Like Obama, who chronicled his multicultural upbringing in a best-selling autobiography, “Dreams From My Father,” Blanco has been on a quest for personal identity through the written word. He said his affinity for Obama springs from his own feeling of straddling different worlds; he is Latino and gay (and worked as a civil engineer while pursuing poetry). His poems are laden with longing for the sights and smells of the land his parents left behind.

“Since the beginning of the campaign, I totally related to his life story and the way he speaks of his family, and of course his multicultural background,” Blanco, who was born to Cuban parents in Spain, then raised and educated in Miami, told the Times. “There has always been a spiritual connection in that sense. I feel in some ways that when I’m writing about my family, I’m writing about him.”


Blanco was conceived in Cuba, born in Spain and raised and educated in Miami, where his mother was a bank teller, his father a bookkeeper, and his grandmother — “abuela” in his poems — was a looming, powerful presence. Family folklore has it that he was named for Richard M. Nixon, his father’s favorite president, who took a strong stand against Fidel Castro.

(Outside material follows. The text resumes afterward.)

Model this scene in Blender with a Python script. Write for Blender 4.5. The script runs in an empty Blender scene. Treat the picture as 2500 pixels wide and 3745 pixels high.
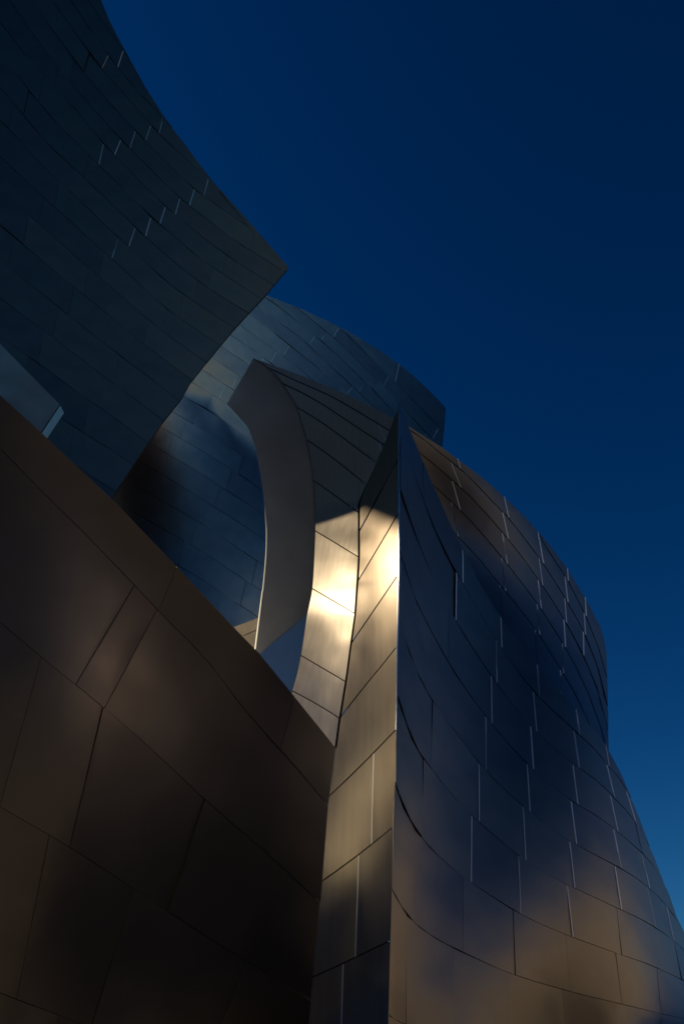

The Blanco home was a modest place where pork was served on Thanksgiving (in his first published poem, “América,” Blanco writes that he insisted one year on having turkey), and Latin music played on holidays and birthdays. Theirs was a world dominated by food and family, where “mango,” as Blanco writes in another poem, “Mango, Number 61,””was abuela and I hunched over the counter covered with the Spanish newspaper, devouring the dissected flesh of the fruit slithering like molten gold through our fingers.”